There are suggestions that James was not wholly happy with this state of affairs. Henry was less than committed as a scholar, studying ‘not with much delight, and chiefly under his father’s spur’, as the Venetian ambassador Nicolo Molin reported in June 1607. For this, he continued, Henry was ‘often admonished and set down’. Molin tells of how one day James taunted Henry that if he did not pay better attention to his lessons he would leave his crown to his brother Charles, a far better scholar. Henry made no reply, out of respect for his father, but later when his tutor tried to make the same point, he said: ‘I know what becomes a Prince. It is not necessary for me to be a professor, but a soldier and a man of this world. If my brother is as learned as they say, we’ll make him Archbishop of Canterbury.’ When this was reported to James, he took it ‘in no good part’, continued Molin, ‘nor is he overpleased to see his son so beloved and of such promise that his subjects place all their hopes in him; and it would almost seem, to speak quite frankly, that the King was growing jealous; and so the Prince has great need of a wise counsellor to guide his steps’.
27
In time, Henry tired of his rural retreat at Oatlands. On 16 December 1608, the fourteen-year-old Prince declared to his father that he was living too far away from court. James replied that he could make whatever arrangements he liked, and Henry took him at his word, ordering the Earls of Southampton and Pembroke to vacate their lodgings and stables at the palace so that he could move in, and then, when they refused, simply removing their possessions.
28
There were moments when Henry stood up for what he believed. When his servant and friend Phineas Pett was accused of wrongdoing in naval matters, Henry stood by him during his trial, and bitterly attacked his accusers when Pett was ultimately found innocent. He befriended his father’s
bête noire,
Sir Walter Ralegh, who had been shut up in the Tower of London since 1603, and was reputed to have said that ‘None but my father would keep such a bird in a cage’.
29
Anna’s chaplain, Bishop Goodman, wrote that Henry ‘did sometimes pry into the King’s actions, and a little dislike them … and truly I think he was a little self-willed’.
30
CHAPTER FOURTEEN
A Terrible Blow
F
IVE YEARS AFTER
the Gowrie Plot, in 1605 James unearthed another conspiracy against his life, although this one was undoubtedly real.
1
The Gunpowder Plot seems to have been the brainchild of an English Catholic gentleman named Robert Catesby who, as early as 1603, was discussing with his friend Thomas Percy the possibility of assassinating the new King. By the spring of 1604, the conspiracy had widened to include three other men: Catesby’s cousin Thomas Winter, a friend named John Wright, and a mercenary recently returned from the Low Countries wars named Guy Fawkes. The plot was startling in its audacity – and its simplicity. As James later put it, Catesby and his fellows intended ‘not only … the destruction of my person, nor of my wife and posterity only, but of the whole body of the State in general; wherein should neither have been spared, or distinction made to young nor of old, of great nor of small, of man nor of woman: the whole nobility, the whole reverend clergy, bishops, and most part of the good preachers, the most part of the knights and gentry; … the whole judges of the land, with the most of the lawyers, and the whole clerks’. This they would accomplish in a single blow by planting barrels of gunpowder under the Parliament House in Westminster – poetic justice since Parliament was where ‘the cruel laws (as they say) were made against their religion’, so ‘both place and person should all be destroyed and blown up at once’.
2
Practical planning commenced in May of 1604 with the renting of a house that backed on to the Parliament building; from there the conspirators started to dig a tunnel, a difficult and back-breaking task that necessitated the recruitment of more men. It was only after ten months of toil that they discovered that the house next to their own had a cellar that ran directly under the Parliament building. Once they had rented that house, it was a simple matter to break down the wall between the two cellars, and to move twenty barrels of gunpowder under the relevant chamber. It was Fawkes who carried out this work, covering the barrels with iron bars and faggots.

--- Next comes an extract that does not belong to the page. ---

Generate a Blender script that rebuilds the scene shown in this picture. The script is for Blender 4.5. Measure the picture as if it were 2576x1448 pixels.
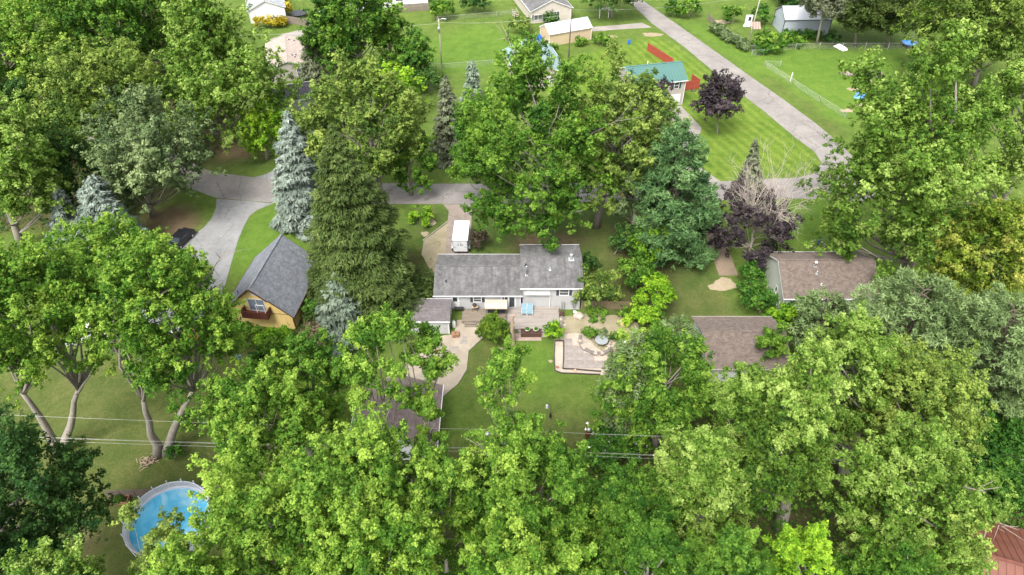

But Catesby’s plans didn’t stop at the dynamiting of Westminster. An explosion at the opening ceremony might carry off James, Anna and Henry, but that still left two heirs to the throne still alive, Prince Charles and Princess Elizabeth. Elizabeth was being raised at the Haringtons’ estate at Combe Abbey in Warwickshire, which happened to be only twenty miles from Catesby’s mother’s house at Ashby St Leger. The plotters resolved to snatch the princess ‘by drawing friends together at a hunting’ strategically located between the two houses at Sir Everard Digby’s at Dunchurch.
3
Thomas Percy would use his position as a gentleman pensioner to abduct Prince Charles, under the pretence of taking him to a safe hiding place.
4
In order to organise all this, more recruits were needed, and, by October 1605, some thirteen conspirators knew about the plot. It was only a matter of time before someone betrayed the elaborate conspiracy.